Crosswalkers - Cape has won 13 total state championships over the last eight years in field hockey and lacrosse, benefitting the crossover athlete who plays both sports. Checking a college roster in either sport, you’ll find that many women played both in high school, and most times they were all-state in each sport. This spring, about a half-dozen girls in that two-sport pipeline, who declare field hockey as their No. 1 sport, have elected not to play lacrosse with all its time demands, to keep themselves free to play more field hockey. I thought of college field hockey players who played lacrosse at Cape, athletes like Jacki Coveleski, Erin Ricker, Maggie Delp, Tess Bernheimer, Jenna Steele, Caroline Judge, Kaci Coveleski, Karissa Lemaire. And a slew of two-sport athletes, some who played lacrosse in college and others who elected club-level competition. Players like Jordan Brown, Lexi Woodruff, Sam Broadhurst, Sarah Young, Anna Frederick, Kat Judge, Allie Yeager, Katie Yeager, Meg Bartley, Lillie Lingo, Sam Coveleski, Gina Voss, Lindsey Voss, Amanda Smith, Christina Bristowe  and Kelly Smith. Athletes make choices based partly on self-interest, which doesn’t mean selfish interest, but even a juggernaut like Cape lacrosse feels the sting of losing a half-dozen kids. Last year’s JV lacrosse team was 14-0, including a 5-4 win over St. Mary’s. The field hockey JV was 10-1-1, losing to Severna Park and tying Archbishop Spalding. There is plenty of talent in the pipeline, and crossover coaches would like to keep it in the same pipe.

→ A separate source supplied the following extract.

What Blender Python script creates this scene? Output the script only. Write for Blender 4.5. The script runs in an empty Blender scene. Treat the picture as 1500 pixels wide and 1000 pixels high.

Play the game - The Cape boys’ team (15-6) handled Caesar Rodney (14-7) on the road in the opening round of the state tournament, and their reward is a 90-mile bus ride to play the Mt. Pleasant Green Knights (17-3), the No. 1 seed in the tournament. Cape lost to Mt. Pleasant 48-42 in the Slam Dunk tournament in December. Mt. Pleasant has lost three games by a total of seven points. A Friday underdog game inside an old school gym is where real serious players respond. Cape has a chance Friday night. That is why they play the game.

Wrestling ain’t fun - I always thought when a coach or parent says to an athlete, “Don’t forget to have fun out there,” it plants the seed that there’s a chance you won’t. The sport of scholastic wrestling is many things to the athlete, but “fun” is not the first or 10th word that comes to mind. I saw a shirtless Dante Jacquet high jump at track practice March 1. Dante looked like he was having fun with his back to the mat and no one on top trying to pin him. Wrestlers Holden Kammerer, Andre Curry and Brock Maloomian play lacrosse in the spring. Ben Ashby left baseball for track and field to increase his speed for football. Ben’s great-grandfather Chic Reed, out of Middletown High, is a former high school national champion. He jumped 6 feet at Madison Square Garden using the western roll back in 1940, with a personal best 6-foot-3-1/4 and a 22-foot-8-inch broad jump. Lots of stories out there, you just have to know where to look for them.

Snippets - Thiel College junior guard and Cape alum Tyreik Burton aka Pop was named the Presidents' Athletic Conference Player of the Year Tuesday morning. Burton, who was also an All-PAC First Team selection, led the league in scoring with an average of 18 points per game. He also ranked third in the PAC in steals per game (1.7) and free throw percentage (82.1 percent). In addition, Burton ranked in the top 10 in the conference in assists per game (3.6), three-point field goals made per game (2.6), three-point field goal percentage (.368), assist-to-turnover ratio (1.5) and minutes played per game (32.4). The Player of the Year is voted on by the league’s 10 head coaches. Beacon Middle School, which hasn’t lost a track meet in eight years, had 75 girls come out the first day of practice. Both Mariner and Beacon have boys’ lacrosse teams this year. Most of those athletes also play Atlantic lacrosse, so it all translates to six days a week of practice and games, but as Bill Belichick from Annapolis High class of 1970 said in an interview last fall, “Football is work while lacrosse is fun.” Speaking of fun, I’m off to a Temple lacrosse game, my urban version of a Florida vacation. Go on now, git!